● **RECORDED INFORMATION**
-*-

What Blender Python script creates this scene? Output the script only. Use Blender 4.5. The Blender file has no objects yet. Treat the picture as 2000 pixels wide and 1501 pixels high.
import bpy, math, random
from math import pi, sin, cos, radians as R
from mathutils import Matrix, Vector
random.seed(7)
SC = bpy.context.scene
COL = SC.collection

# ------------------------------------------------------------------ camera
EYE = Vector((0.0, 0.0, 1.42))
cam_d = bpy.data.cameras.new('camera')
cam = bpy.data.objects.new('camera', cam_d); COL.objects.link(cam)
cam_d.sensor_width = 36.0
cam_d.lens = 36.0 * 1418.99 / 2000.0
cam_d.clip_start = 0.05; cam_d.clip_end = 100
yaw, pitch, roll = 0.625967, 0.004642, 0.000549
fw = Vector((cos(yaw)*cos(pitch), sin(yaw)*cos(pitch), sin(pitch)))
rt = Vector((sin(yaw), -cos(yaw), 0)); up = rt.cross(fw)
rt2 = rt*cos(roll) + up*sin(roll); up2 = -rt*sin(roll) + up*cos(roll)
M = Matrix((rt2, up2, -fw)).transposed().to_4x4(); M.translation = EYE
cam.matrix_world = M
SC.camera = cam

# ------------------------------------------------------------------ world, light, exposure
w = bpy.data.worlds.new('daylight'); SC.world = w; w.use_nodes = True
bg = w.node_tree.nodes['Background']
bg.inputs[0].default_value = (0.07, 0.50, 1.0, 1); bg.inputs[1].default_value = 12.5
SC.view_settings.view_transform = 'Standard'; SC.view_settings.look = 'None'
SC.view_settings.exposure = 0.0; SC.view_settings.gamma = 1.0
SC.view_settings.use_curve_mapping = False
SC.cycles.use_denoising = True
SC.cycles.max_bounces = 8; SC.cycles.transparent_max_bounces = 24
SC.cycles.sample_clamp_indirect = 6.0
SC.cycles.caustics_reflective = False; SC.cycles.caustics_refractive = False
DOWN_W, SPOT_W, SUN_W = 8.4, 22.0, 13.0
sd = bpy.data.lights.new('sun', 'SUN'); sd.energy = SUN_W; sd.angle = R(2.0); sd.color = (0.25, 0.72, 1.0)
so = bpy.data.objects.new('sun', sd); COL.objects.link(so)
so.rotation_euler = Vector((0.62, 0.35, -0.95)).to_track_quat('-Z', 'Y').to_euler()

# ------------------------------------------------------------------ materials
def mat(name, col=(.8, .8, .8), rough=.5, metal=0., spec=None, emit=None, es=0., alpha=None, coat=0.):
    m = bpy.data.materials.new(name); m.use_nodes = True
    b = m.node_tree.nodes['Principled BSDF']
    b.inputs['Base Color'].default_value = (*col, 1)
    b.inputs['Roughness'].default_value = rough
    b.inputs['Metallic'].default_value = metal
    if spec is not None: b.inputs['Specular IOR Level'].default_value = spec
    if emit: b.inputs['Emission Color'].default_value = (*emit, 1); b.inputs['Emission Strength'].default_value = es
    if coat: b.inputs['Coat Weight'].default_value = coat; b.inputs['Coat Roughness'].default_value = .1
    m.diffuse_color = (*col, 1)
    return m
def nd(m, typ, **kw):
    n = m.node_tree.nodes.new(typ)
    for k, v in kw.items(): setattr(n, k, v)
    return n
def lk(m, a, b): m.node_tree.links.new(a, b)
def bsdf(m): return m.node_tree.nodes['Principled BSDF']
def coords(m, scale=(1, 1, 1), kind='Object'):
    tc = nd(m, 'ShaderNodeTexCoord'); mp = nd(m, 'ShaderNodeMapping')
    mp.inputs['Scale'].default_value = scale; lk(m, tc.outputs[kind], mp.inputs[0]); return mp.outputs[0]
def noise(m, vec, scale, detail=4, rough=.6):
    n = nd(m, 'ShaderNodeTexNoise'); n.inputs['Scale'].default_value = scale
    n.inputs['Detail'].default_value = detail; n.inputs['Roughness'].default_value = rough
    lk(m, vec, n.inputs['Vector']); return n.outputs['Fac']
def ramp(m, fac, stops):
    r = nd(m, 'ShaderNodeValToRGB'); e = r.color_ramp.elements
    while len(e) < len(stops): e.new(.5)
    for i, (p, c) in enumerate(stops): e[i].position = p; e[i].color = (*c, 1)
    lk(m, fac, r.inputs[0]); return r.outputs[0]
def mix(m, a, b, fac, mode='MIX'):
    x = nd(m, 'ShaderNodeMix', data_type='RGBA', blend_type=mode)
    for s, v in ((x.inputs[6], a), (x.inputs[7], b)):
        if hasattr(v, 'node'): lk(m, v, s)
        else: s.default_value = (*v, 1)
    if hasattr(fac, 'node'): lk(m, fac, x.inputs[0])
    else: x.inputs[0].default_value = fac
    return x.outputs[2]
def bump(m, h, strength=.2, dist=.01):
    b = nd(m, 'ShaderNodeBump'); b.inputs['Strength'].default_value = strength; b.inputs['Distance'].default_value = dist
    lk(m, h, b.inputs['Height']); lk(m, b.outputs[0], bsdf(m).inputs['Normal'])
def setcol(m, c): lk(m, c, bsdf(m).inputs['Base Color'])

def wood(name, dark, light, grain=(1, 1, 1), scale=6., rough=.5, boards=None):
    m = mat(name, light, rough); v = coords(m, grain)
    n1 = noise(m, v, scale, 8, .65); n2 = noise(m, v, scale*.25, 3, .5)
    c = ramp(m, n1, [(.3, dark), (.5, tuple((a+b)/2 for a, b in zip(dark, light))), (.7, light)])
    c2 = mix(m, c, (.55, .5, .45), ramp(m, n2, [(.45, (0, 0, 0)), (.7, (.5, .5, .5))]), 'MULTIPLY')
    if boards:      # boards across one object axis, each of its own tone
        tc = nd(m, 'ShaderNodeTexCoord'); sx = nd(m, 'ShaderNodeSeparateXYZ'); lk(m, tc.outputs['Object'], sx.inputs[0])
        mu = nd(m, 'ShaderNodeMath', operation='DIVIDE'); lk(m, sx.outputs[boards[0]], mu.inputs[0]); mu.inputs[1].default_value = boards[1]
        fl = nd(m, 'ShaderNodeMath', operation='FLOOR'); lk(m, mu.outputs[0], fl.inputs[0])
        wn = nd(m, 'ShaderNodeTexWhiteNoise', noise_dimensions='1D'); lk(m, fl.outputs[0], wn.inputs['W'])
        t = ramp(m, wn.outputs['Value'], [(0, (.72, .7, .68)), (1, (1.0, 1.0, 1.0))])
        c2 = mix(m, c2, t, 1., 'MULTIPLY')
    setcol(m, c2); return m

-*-

● **STATED EXERCISE**
Each line of the material should be duplicated exactly, please.

● **FULL SOLUTION**
What Blender Python script creates this scene? Output the script only. Use Blender 4.5. The Blender file has no objects yet. Treat the picture as 2000 pixels wide and 1501 pixels high.
import bpy, math, random
from math import pi, sin, cos, radians as R
from mathutils import Matrix, Vector
random.seed(7)
SC = bpy.context.scene
COL = SC.collection

# ------------------------------------------------------------------ camera
EYE = Vector((0.0, 0.0, 1.42))
cam_d = bpy.data.cameras.new('camera')
cam = bpy.data.objects.new('camera', cam_d); COL.objects.link(cam)
cam_d.sensor_width = 36.0
cam_d.lens = 36.0 * 1418.99 / 2000.0
cam_d.clip_start = 0.05; cam_d.clip_end = 100
yaw, pitch, roll = 0.625967, 0.004642, 0.000549
fw = Vector((cos(yaw)*cos(pitch), sin(yaw)*cos(pitch), sin(pitch)))
rt = Vector((sin(yaw), -cos(yaw), 0)); up = rt.cross(fw)
rt2 = rt*cos(roll) + up*sin(roll); up2 = -rt*sin(roll) + up*cos(roll)
M = Matrix((rt2, up2, -fw)).transposed().to_4x4(); M.translation = EYE
cam.matrix_world = M
SC.camera = cam

# ------------------------------------------------------------------ world, light, exposure
w = bpy.data.worlds.new('daylight'); SC.world = w; w.use_nodes = True
bg = w.node_tree.nodes['Background']
bg.inputs[0].default_value = (0.07, 0.50, 1.0, 1); bg.inputs[1].default_value = 12.5
SC.view_settings.view_transform = 'Standard'; SC.view_settings.look = 'None'
SC.view_settings.exposure = 0.0; SC.view_settings.gamma = 1.0
SC.view_settings.use_curve_mapping = False
SC.cycles.use_denoising = True
SC.cycles.max_bounces = 8; SC.cycles.transparent_max_bounces = 24
SC.cycles.sample_clamp_indirect = 6.0
SC.cycles.caustics_reflective = False; SC.cycles.caustics_refractive = False
DOWN_W, SPOT_W, SUN_W = 8.4, 22.0, 13.0
sd = bpy.data.lights.new('sun', 'SUN'); sd.energy = SUN_W; sd.angle = R(2.0); sd.color = (0.25, 0.72, 1.0)
so = bpy.data.objects.new('sun', sd); COL.objects.link(so)
so.rotation_euler = Vector((0.62, 0.35, -0.95)).to_track_quat('-Z', 'Y').to_euler()

# ------------------------------------------------------------------ materials
def mat(name, col=(.8, .8, .8), rough=.5, metal=0., spec=None, emit=None, es=0., alpha=None, coat=0.):
    m = bpy.data.materials.new(name); m.use_nodes = True
    b = m.node_tree.nodes['Principled BSDF']
    b.inputs['Base Color'].default_value = (*col, 1)
    b.inputs['Roughness'].default_value = rough
    b.inputs['Metallic'].default_value = metal
    if spec is not None: b.inputs['Specular IOR Level'].default_value = spec
    if emit: b.inputs['Emission Color'].default_value = (*emit, 1); b.inputs['Emission Strength'].default_value = es
    if coat: b.inputs['Coat Weight'].default_value = coat; b.inputs['Coat Roughness'].default_value = .1
    m.diffuse_color = (*col, 1)
    return m
def nd(m, typ, **kw):
    n = m.node_tree.nodes.new(typ)
    for k, v in kw.items(): setattr(n, k, v)
    return n
def lk(m, a, b): m.node_tree.links.new(a, b)
def bsdf(m): return m.node_tree.nodes['Principled BSDF']
def coords(m, scale=(1, 1, 1), kind='Object'):
    tc = nd(m, 'ShaderNodeTexCoord'); mp = nd(m, 'ShaderNodeMapping')
    mp.inputs['Scale'].default_value = scale; lk(m, tc.outputs[kind], mp.inputs[0]); return mp.outputs[0]
def noise(m, vec, scale, detail=4, rough=.6):
    n = nd(m, 'ShaderNodeTexNoise'); n.inputs['Scale'].default_value = scale
    n.inputs['Detail'].default_value = detail; n.inputs['Roughness'].default_value = rough
    lk(m, vec, n.inputs['Vector']); return n.outputs['Fac']
def ramp(m, fac, stops):
    r = nd(m, 'ShaderNodeValToRGB'); e = r.color_ramp.elements
    while len(e) < len(stops): e.new(.5)
    for i, (p, c) in enumerate(stops): e[i].position = p; e[i].color = (*c, 1)
    lk(m, fac, r.inputs[0]); return r.outputs[0]
def mix(m, a, b, fac, mode='MIX'):
    x = nd(m, 'ShaderNodeMix', data_type='RGBA', blend_type=mode)
    for s, v in ((x.inputs[6], a), (x.inputs[7], b)):
        if hasattr(v, 'node'): lk(m, v, s)
        else: s.default_value = (*v, 1)
    if hasattr(fac, 'node'): lk(m, fac, x.inputs[0])
    else: x.inputs[0].default_value = fac
    return x.outputs[2]
def bump(m, h, strength=.2, dist=.01):
    b = nd(m, 'ShaderNodeBump'); b.inputs['Strength'].default_value = strength; b.inputs['Distance'].default_value = dist
    lk(m, h, b.inputs['Height']); lk(m, b.outputs[0], bsdf(m).inputs['Normal'])
def setcol(m, c): lk(m, c, bsdf(m).inputs['Base Color'])

def wood(name, dark, light, grain=(1, 1, 1), scale=6., rough=.5, boards=None):
    m = mat(name, light, rough); v = coords(m, grain)
    n1 = noise(m, v, scale, 8, .65); n2 = noise(m, v, scale*.25, 3, .5)
    c = ramp(m, n1, [(.3, dark), (.5, tuple((a+b)/2 for a, b in zip(dark, light))), (.7, light)])
    c2 = mix(m, c, (.55, .5, .45), ramp(m, n2, [(.45, (0, 0, 0)), (.7, (.5, .5, .5))]), 'MULTIPLY')
    if boards:      # boards across one object axis, each of its own tone
        tc = nd(m, 'ShaderNodeTexCoord'); sx = nd(m, 'ShaderNodeSeparateXYZ'); lk(m, tc.outputs['Object'], sx.inputs[0])
        mu = nd(m, 'ShaderNodeMath', operation='DIVIDE'); lk(m, sx.outputs[boards[0]], mu.inputs[0]); mu.inputs[1].default_value = boards[1]
        fl = nd(m, 'ShaderNodeMath', operation='FLOOR'); lk(m, mu.outputs[0], fl.inputs[0])
        wn = nd(m, 'ShaderNodeTexWhiteNoise', noise_dimensions='1D'); lk(m, fl.outputs[0], wn.inputs['W'])
        t = ramp(m, wn.outputs['Value'], [(0, (.72, .7, .68)), (1, (1.0, 1.0, 1.0))])
        c2 = mix(m, c2, t, 1., 'MULTIPLY')
    setcol(m, c2); return m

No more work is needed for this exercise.